Clothes can constitute a sense of community. Call that an exaggeration – and it may well be one – but there’s a reason teachers continue to espouse the benefits of school uniform. There’s something comforting about wearing the same outfits as the people around you – something which makes you feel at home, and less of an outsider.
At uni, my friends and I have taken a shared look even further. We have a communal wardrobe (and by that I mean, my wardrobe has an open door policy, and I tend to make use of the state of indebtedness in which this leaves my friends).
When packing up my clothes to head home, I found myself making runs across the corridors with bundles of going out tops I’d stolen, or trousers I’d nicked on those days when nothing fits right. And each time I opened my door, I found a pile of clothes returned to me from a mystery thief. Putting up my second year photos on my bedroom wall at home, I could look at each one and think: “So that’s where that top went”. I’ve had some of the best nights of my life in friends’ dresses – and hunched over a sink desperately scrubbing my sick out of friends’ shirts.

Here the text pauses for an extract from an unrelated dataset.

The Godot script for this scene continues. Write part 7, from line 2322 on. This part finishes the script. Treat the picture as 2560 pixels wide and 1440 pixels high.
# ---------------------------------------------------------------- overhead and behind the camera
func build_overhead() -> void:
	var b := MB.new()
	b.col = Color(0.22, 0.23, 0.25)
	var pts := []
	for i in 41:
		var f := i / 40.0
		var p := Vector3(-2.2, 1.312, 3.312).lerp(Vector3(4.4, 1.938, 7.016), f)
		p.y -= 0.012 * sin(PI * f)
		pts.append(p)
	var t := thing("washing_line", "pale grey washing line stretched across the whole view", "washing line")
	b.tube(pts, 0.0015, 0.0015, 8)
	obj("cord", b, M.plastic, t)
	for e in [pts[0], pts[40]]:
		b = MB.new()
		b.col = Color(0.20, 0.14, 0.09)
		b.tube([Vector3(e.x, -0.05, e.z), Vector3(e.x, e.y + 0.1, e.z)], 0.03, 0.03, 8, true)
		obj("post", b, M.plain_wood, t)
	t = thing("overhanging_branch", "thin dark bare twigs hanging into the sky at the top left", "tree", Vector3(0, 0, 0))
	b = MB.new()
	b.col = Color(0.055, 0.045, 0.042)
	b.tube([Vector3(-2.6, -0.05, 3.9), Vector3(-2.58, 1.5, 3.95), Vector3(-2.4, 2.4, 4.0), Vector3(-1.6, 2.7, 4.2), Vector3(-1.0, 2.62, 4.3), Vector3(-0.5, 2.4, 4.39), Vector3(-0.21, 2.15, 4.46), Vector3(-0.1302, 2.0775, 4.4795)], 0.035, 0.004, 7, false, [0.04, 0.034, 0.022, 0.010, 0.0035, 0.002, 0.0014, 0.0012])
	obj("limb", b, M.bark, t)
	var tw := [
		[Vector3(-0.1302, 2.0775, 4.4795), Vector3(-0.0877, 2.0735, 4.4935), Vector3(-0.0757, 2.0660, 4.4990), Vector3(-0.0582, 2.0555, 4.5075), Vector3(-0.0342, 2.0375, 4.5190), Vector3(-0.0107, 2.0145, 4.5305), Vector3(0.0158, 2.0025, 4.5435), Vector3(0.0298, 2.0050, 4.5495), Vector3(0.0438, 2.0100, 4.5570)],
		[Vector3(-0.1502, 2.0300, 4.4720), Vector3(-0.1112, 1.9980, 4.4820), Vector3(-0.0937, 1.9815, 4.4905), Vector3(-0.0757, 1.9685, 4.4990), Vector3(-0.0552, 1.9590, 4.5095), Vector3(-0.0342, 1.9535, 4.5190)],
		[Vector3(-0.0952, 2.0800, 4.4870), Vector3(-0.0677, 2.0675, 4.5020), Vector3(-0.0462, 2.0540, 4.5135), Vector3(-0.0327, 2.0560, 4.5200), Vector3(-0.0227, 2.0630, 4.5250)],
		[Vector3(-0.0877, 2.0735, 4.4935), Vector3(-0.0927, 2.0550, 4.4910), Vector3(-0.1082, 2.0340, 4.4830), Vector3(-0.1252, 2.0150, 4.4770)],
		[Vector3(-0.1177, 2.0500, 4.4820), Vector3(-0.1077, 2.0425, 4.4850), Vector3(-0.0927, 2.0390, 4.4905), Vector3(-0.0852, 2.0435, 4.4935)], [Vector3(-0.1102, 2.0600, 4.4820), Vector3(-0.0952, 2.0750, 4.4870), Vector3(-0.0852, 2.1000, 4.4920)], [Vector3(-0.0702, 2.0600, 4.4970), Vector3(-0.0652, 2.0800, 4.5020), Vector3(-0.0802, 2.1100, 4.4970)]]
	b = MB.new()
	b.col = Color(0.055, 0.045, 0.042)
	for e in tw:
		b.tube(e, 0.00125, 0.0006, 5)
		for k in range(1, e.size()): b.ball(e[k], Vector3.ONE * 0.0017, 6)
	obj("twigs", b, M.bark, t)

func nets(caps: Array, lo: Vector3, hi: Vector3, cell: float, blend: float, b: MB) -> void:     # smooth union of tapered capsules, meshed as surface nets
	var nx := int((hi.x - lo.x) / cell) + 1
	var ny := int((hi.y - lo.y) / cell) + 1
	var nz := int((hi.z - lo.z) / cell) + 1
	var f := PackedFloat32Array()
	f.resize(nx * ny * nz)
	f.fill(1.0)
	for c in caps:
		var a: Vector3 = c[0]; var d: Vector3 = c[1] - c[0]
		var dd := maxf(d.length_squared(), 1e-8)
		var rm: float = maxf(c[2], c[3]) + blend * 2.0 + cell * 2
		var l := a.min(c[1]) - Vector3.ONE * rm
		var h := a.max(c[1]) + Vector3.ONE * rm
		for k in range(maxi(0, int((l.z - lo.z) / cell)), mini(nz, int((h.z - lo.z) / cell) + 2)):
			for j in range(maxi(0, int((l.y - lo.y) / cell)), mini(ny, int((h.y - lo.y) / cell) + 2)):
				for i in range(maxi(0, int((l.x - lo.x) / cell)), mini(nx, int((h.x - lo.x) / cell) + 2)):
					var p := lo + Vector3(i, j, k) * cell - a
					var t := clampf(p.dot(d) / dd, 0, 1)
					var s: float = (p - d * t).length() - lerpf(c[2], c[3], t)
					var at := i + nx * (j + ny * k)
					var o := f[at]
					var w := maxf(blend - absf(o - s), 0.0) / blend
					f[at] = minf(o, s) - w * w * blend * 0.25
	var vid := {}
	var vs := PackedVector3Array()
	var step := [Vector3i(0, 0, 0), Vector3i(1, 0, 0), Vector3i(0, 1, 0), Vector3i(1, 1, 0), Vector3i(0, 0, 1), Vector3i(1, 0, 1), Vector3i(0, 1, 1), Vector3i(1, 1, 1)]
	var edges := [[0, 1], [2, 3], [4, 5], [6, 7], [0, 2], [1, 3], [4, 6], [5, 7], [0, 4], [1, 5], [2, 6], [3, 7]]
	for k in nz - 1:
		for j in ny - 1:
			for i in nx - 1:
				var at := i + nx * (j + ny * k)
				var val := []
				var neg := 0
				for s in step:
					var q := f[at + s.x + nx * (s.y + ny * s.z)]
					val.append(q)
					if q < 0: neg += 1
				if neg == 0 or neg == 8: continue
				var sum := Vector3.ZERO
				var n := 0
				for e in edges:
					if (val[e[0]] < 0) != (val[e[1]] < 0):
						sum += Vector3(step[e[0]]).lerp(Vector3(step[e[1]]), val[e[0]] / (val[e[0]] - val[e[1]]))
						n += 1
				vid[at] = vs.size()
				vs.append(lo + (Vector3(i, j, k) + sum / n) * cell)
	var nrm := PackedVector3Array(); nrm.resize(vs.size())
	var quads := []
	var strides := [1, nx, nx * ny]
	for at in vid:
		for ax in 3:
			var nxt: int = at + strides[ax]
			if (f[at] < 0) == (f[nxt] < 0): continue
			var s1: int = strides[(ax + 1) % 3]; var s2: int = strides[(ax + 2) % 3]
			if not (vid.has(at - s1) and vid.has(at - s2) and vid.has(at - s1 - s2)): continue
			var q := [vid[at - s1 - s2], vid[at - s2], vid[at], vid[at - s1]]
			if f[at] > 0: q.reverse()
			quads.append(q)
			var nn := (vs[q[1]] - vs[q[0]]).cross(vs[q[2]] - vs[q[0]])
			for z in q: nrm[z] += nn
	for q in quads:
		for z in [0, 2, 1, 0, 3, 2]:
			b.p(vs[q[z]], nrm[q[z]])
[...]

I’m not suggesting that anyone rebuild a wardrobe each time you make a new group of friends, or for each stage of your life. That would be absurd – and no one has the money for that, even if you restrict yourself just to second-hand shopping. But what I am saying is that there is nothing wrong with dressing just like everyone else. I’ll continue taking inspiration from my friends – and by that I mean stealing clothes out of their wardrobe – until they finally decide they can’t cope with the woman I become in a British Heart Foundation. Maybe then I’ll have to develop a personal style. But hopefully not.